Do I worry about the things I can't change, the little chores that will need done again in a day or two?

Or do I concern myself with the things that matter most...
the things so far removed from what is here and now...
diapers and tantrums.....
that they are almost impossible to wrap my head around.

The kind of people I want my kids to grow up to be, 
the parents they will be, 
the spouse they will be, 
the friend they will be.

Both I suppose.
I think that would be the honest answer of any mother.
 Someone has to keep things at least sanitary around here right?

Nice to meet you, I am somebody.

But, I must often stop and remind myself that this matters more than laundry,
or dusting,
or mopping,
or a healthy balanced meal.
Did I feed their soul's?
Their constantly growing imaginations?
Their seemingly endless need for love and cuddles and kisses...

If I didn't then the green beans I served them don't matter a bit.


Did I show them how to live life to the fullest today?
Did I call them to the window when the bunny showed up in the back yard?
Did I read them a book or just turn on the tv?
 Did I listen when she told me what was wrong with her baby dolls?
 Did I pay attention to him when he told me about the "bad guys"?
 Did I show them the wonder in God's creation?

Did I tell them again that there is a God who loves them even more than me?

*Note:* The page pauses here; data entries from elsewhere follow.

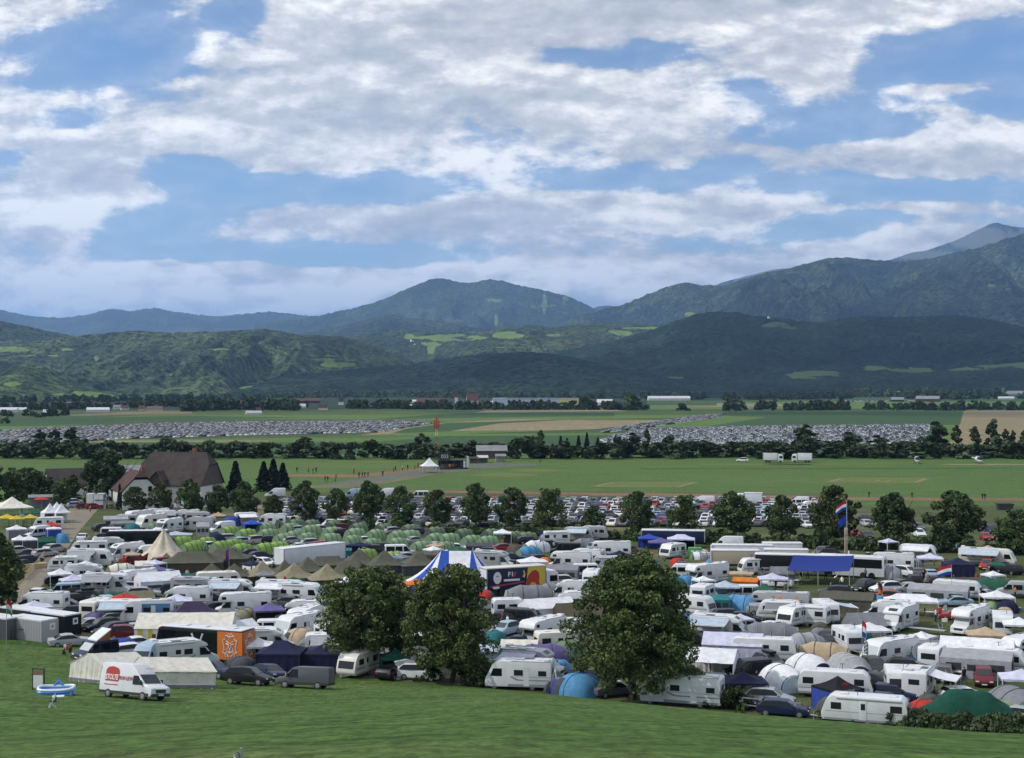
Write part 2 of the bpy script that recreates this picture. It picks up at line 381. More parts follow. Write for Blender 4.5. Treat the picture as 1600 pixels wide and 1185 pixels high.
sheet('crop_field', [(1090, 668), (1500, 664), (1506, 641), (1180, 643), (1120, 650)], M_CROP, .12)
sheet('stubble_field', [(1478, 700), (1900, 700), (1900, 641), (1506, 642), (1496, 664)], M_STUB, .10)
sheet('meadow', [(1440, 700), (1480, 700), (1497, 663), (1470, 663)], M_MEAD, .11)
sheet('meadow', [(940, 690), (1070, 672), (1100, 667), (1200, 652), (1130, 650), (1000, 668)], M_MEAD, .13)
sheet('meadow', [(1010, 640), (1800, 637), (1800, 628), (1300, 627), (1010, 632)], M_MEAD, .06)
sheet('stubble_strip', [(1000, 634), (1130, 636), (1280, 634), (1280, 632), (1020, 630)], M_STUB, .10)
sheet('crop_field', [(1010, 634), (1120, 634), (1120, 629), (1010, 629)], M_CROP, .13)
sheet('stubble_strip', [(1240, 620.5), (1310, 620), (1310, 618.6), (1240, 619)], M_STUB, .10)
sheet('meadow', [(1300, 627.5), (1900, 626), (1900, 622), (1300, 622)], M_CROP, .10)
sheet('stubble_strip', [(520, 618.6), (630, 618.2), (630, 616.4), (520, 616.8)], M_STUB, .10)

M_WOOD = grass_material('wooded_ground', (.014, .028, .014), (.024, .042, .018), (.03, .05, .02), .3, .03)
sheet('wooded_ground', [(-300, 643), (300, 641), (560, 640), (1010, 638), (1010, 606), (-300, 606)], M_WOOD, .02)
sheet('wooded_ground', [(1000, 627), (1900, 621), (1900, 604.5), (1000, 604.5)], M_WOOD, .05)
# ------------------------------------------------------------------ mountains
def fbm(X, Y, seed, octaves=5, lac=2.05, gain=.5):
    rs = np.random.RandomState(seed); out = np.zeros_like(X); amp = 1.; fr = 1.
    perm = rs.rand(256, 256)
    for o in range(octaves):
        x = X*fr+o*17.3; y = Y*fr+o*9.1
        xi = np.floor(x).astype(int); yi = np.floor(y).astype(int); xf = x-xi; yf = y-yi
        xf = xf*xf*(3-2*xf); yf = yf*yf*(3-2*yf)
        g = lambda i, j: perm[i & 255, j & 255]
        a = g(xi, yi)*(1-xf)+g(xi+1, yi)*xf; b = g(xi, yi+1)*(1-xf)+g(xi+1, yi+1)*xf
        out += amp*((a*(1-yf)+b*yf)*2-1); amp *= gain; fr *= lac
    return out
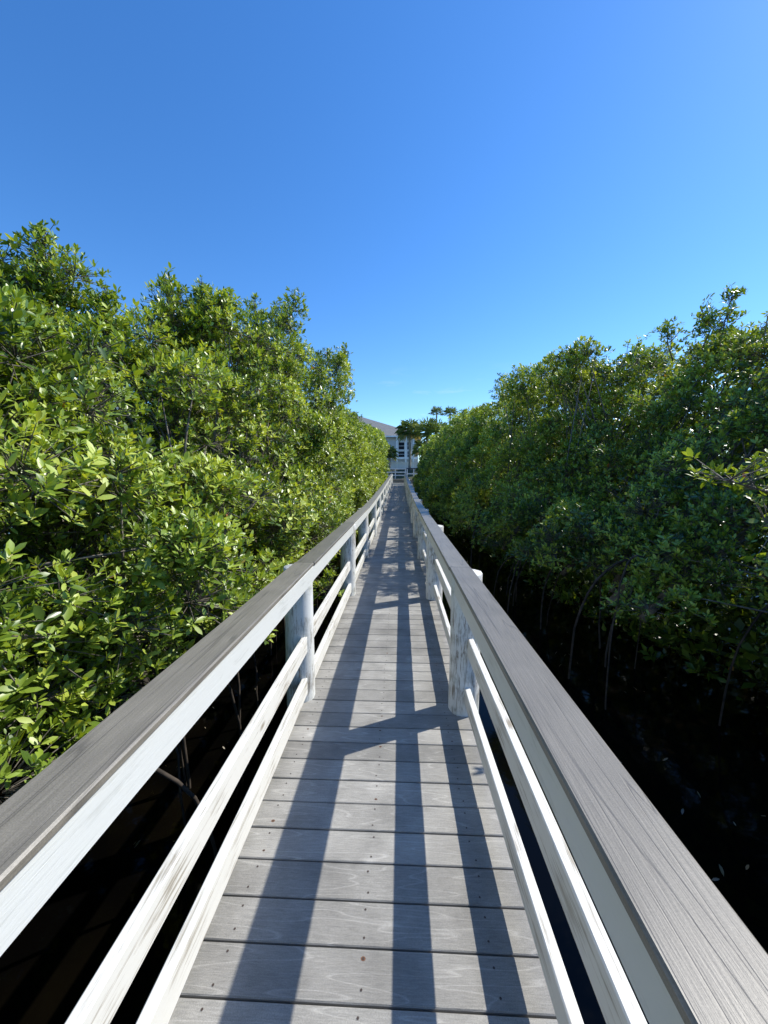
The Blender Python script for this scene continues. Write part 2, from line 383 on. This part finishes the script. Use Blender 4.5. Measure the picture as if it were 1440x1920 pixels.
# left side: distance of the leafy front from the axis, and crest height
LA = [(-2, 1.6), (1, 1.34), (2.2, 1.14), (3.3, .97), (6, .93), (12, .92), (33, .92)]
LS = [(-2, .62), (2, .60), (4, .50), (6, .24), (9, .14), (15, .07), (33, .05)]
LT = [(-2, 3.6), (1.6, 2.9), (2.3, 2.5), (3.2, 2.5), (4.2, 2.75), (4.7, 2.95), (5.2, 3.3), (5.8, 3.4), (6.6, 3.7), (8, 3.85), (9.6, 3.9), (10.6, 3.3), (13, 3.25), (16, 3.45), (20, 3.8), (27, 4.35), (33, 4.4)]
LB = [(-2, .2), (1.5, .18), (3, .15), (5, .1), (33, .3)]
RA = [(-2, 3.1), (3, 2.75), (4.8, 1.75), (7, 1.45), (10, 1.15), (14, 1.0), (33, .95)]
RS = [(-2, .9), (4, 1.0), (5, .95), (6.5, .8), (8, .66), (10, .6), (12, .5), (16, .3), (33, .2)]
RT = [(-2, 3.2), (3, 2.95), (4, 3.1), (5, 3.3), (6, 3.5), (7.5, 3.6), (9, 3.75), (12, 3.85), (16, 4.0), (22, 3.9), (33, 3.8)]
RB = [(-2, .3), (4, .25), (8, .2), (33, .3)]
def front(side, y, z):
    if side < 0: return lerp(LA, y) + lerp(LS, y) * max(0, z - 1.2) + .12 * max(0, .8 - z)
    f = lerp(RA, y) + lerp(RS, y) * max(0, z - .3)
    lim = .7 + 1.08 * z                           # the sun clears the walk beside the near trees
    t = min(1, max(0, (7.3 - y) / 1.3))
    return max(f, f + (max(f, lim) - f) * t)
def crest(side, y): return lerp(LT if side < 0 else RT, y)
def bottom(side, y): return lerp(LB if side < 0 else RB, y)

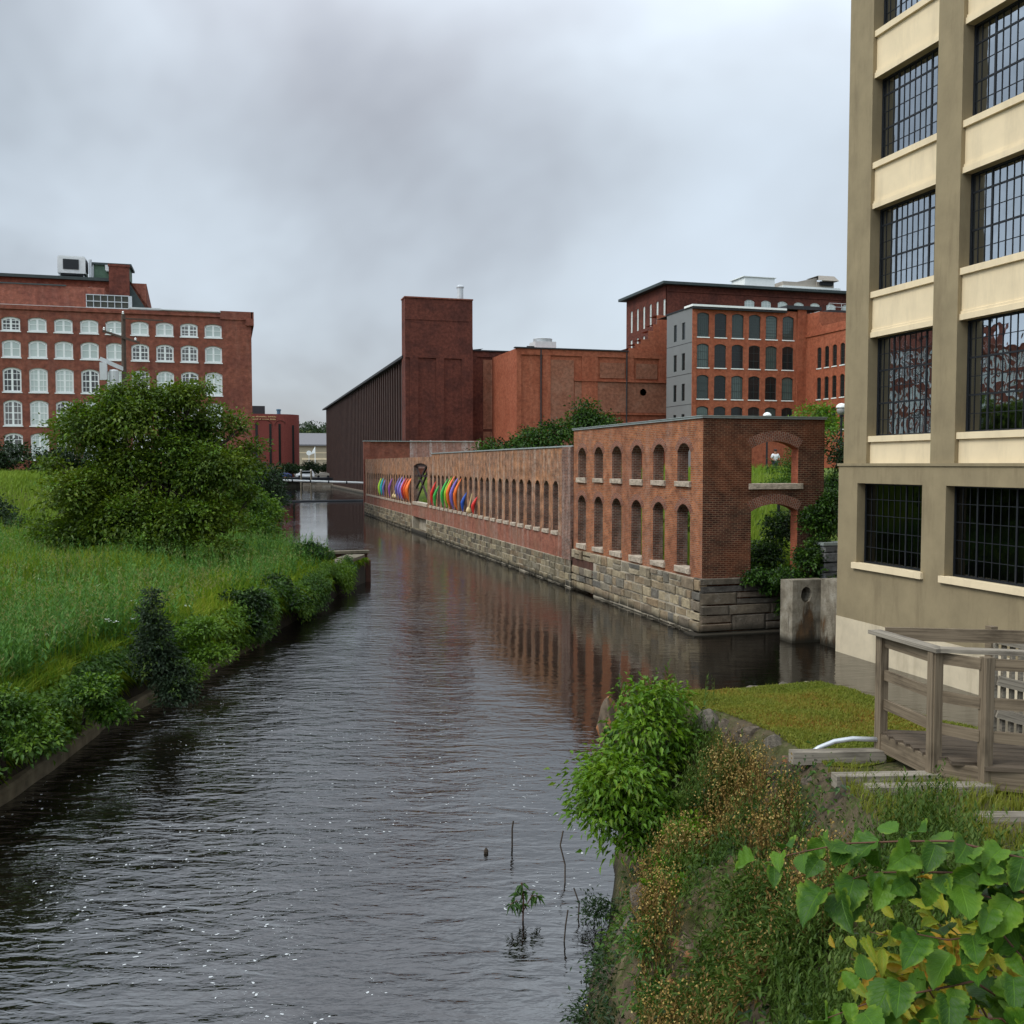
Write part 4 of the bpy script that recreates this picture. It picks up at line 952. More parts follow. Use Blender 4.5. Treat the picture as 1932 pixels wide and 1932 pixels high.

No, a little but not enough..... 

I think if I understand anything about motherhood it is this, 
that even if I do more each day than the day before to mold them 
and teach them 
and love them....
it should still never be enough.


You always wonder if you should have given them more.
And the answer will always be yes, 
and there will always be guilt.
But the beauty lies in grace and the hope for tomorrow.
These kids God gave me show me each day how to love with abandon.
And their love is amazing and ironically selfish.
I guess mine is too in the end.
I want to do for them what they do for me.